There's an interesting cast here. Ryan Phillippe stars as the man who has lost his past. Two women at the core of his mysterious situation are played by Sarah Polley (from the Dawn of the Dead remake) and Piper Perabo (star of Covert Affairs). Robert Sean Leonard (of House) appears as the main character's brother. All of them do a credible job of making rather overworked dialogue feel natural -- or, at least, natural enough for the heightened world of the film.
But things slowly begin to unravel. The plot of the film is intriguing, and the first several twists and turns spring into even more interesting directions. But then the illogic of it all begins to pile up too high. And as it does, the movie begins to resemble too many other films that covered similar territory in far more compelling ways.

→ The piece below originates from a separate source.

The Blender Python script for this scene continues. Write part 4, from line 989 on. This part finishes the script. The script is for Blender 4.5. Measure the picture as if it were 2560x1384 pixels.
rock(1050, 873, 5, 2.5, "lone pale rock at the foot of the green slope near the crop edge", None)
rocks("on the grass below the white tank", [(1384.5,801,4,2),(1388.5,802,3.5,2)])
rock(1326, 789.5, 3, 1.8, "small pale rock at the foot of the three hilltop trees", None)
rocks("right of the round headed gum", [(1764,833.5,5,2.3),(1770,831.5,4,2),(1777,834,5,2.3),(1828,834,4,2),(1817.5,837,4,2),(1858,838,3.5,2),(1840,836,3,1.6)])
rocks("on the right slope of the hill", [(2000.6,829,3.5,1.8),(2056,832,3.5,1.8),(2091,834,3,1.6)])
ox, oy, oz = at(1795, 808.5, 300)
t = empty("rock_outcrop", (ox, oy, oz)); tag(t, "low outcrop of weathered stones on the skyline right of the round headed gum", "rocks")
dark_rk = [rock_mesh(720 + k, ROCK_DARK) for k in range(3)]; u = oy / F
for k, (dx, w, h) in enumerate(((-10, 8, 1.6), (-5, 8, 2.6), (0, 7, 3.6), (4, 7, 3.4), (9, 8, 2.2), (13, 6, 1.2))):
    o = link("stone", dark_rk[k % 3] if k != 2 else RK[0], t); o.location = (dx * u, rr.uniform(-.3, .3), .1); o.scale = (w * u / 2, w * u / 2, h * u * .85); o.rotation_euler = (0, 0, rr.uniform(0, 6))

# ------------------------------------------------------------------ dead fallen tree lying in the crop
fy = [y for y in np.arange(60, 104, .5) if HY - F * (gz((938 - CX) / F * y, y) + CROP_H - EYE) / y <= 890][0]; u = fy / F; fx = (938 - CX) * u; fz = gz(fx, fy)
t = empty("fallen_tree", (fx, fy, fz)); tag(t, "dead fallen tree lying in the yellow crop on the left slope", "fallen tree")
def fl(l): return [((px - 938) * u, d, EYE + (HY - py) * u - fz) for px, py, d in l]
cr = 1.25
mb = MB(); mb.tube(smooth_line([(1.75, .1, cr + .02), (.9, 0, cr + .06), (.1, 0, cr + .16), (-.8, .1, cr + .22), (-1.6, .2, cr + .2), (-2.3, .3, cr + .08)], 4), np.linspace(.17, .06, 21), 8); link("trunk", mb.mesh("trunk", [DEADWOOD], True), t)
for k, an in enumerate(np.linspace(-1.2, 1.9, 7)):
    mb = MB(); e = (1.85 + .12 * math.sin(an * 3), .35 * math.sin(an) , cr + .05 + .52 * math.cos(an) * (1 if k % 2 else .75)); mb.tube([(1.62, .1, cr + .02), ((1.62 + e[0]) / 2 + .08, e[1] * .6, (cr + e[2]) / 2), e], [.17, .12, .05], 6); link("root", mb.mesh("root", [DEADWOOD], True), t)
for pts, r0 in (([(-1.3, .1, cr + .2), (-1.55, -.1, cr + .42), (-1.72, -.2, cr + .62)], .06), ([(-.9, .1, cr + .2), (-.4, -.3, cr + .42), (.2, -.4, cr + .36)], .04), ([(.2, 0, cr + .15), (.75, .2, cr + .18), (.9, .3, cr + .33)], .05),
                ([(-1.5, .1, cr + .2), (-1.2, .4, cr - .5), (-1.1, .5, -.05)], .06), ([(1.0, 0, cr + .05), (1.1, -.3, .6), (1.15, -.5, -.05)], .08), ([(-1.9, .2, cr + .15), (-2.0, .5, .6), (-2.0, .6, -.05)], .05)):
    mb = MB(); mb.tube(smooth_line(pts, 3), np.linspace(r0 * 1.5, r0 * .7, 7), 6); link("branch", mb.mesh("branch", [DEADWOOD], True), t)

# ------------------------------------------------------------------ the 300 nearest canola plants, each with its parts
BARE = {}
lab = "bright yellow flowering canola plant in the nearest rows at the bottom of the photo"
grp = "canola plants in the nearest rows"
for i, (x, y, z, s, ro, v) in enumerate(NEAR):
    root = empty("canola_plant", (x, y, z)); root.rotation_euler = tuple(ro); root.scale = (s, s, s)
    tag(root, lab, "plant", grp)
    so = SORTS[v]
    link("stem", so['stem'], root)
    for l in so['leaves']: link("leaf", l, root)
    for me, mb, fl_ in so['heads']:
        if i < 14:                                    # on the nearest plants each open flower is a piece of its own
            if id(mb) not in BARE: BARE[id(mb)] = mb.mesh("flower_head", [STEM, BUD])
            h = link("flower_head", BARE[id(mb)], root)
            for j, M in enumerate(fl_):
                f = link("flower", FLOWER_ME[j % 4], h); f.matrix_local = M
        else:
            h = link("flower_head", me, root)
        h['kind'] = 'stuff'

All the while, you feel as though many of the people involved with making this film thought they were working on something far more important than they actually had. Director Roland Suso Richter's hyper-conscious camera placement awkwardly pulls you out of tense moments more than it adds to them. And Nicholas Pike's intrusive score is tracked in twice as loud as it needs to be.
No matter how interestingly things start out, they end in a too predictable, too ridiculous place. And The I Inside is too uneven a film not to survive a terrible ending. Even if you're a fan of "head games" movies, this one is sure to disappoint. I give it a C.